Октябрь был рубежом, когда завершился огромный период развития русской литературы — критического реализма. Нынешняя Отечественная война завершила два с половиной десятилетия советской литературы — период поисков позитивного социалистического реализма, в основе которого лежало отражение всех общественных процессов борьбы и строительства нового, справедливого мира и напряженного строительства обороны перед надвигающейся мировой войной. В эту войну советская литература начинает свой новый период — она пошла в окопы и на заводы, и она становится живым и непосредственным голосом воюющего народа, почти народным творчеством.
С позиций сегодняшнего дня мы окидываем путь, пройденный классической и советской литературой.
Достоевский говорил о русских писателях, что все мы вышли из гоголевской «Шинели». Но так ли это?
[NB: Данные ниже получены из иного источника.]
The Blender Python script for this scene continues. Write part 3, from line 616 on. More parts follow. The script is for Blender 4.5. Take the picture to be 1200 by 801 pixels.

Наряду с галереей «униженных и оскорбленных», наряду со сладкой российской бездеятельной тоской, с монстрами города Глупова, — проходят образы простых, отважных, честных русских патриотов, — Гриневы, Тушины, Денисовы, герои «Севастопольских рассказов», «Войны и мира». Эта линия русской литературы протягивается прямо к Сталинграду, к тем героям Красной Армии, которым изумляется мир.
Слишком много было отдано в истории литературы и в преподавании ее «лишним людям», чеховским людям, — так много, что немцы широко использовали для пропаганды против нас этот мотив, стремясь представить русского человека как лишнего человека.
Правда, сила классической русской литературы XIX века состояла как раз в том, что, изображая униженного и оскорбленного, она внушала читателю необходимость революционного выхода, говорила ему: «Человек создан для счастья, как птица для полета», и, наконец: «Человек, это звучит гордо!»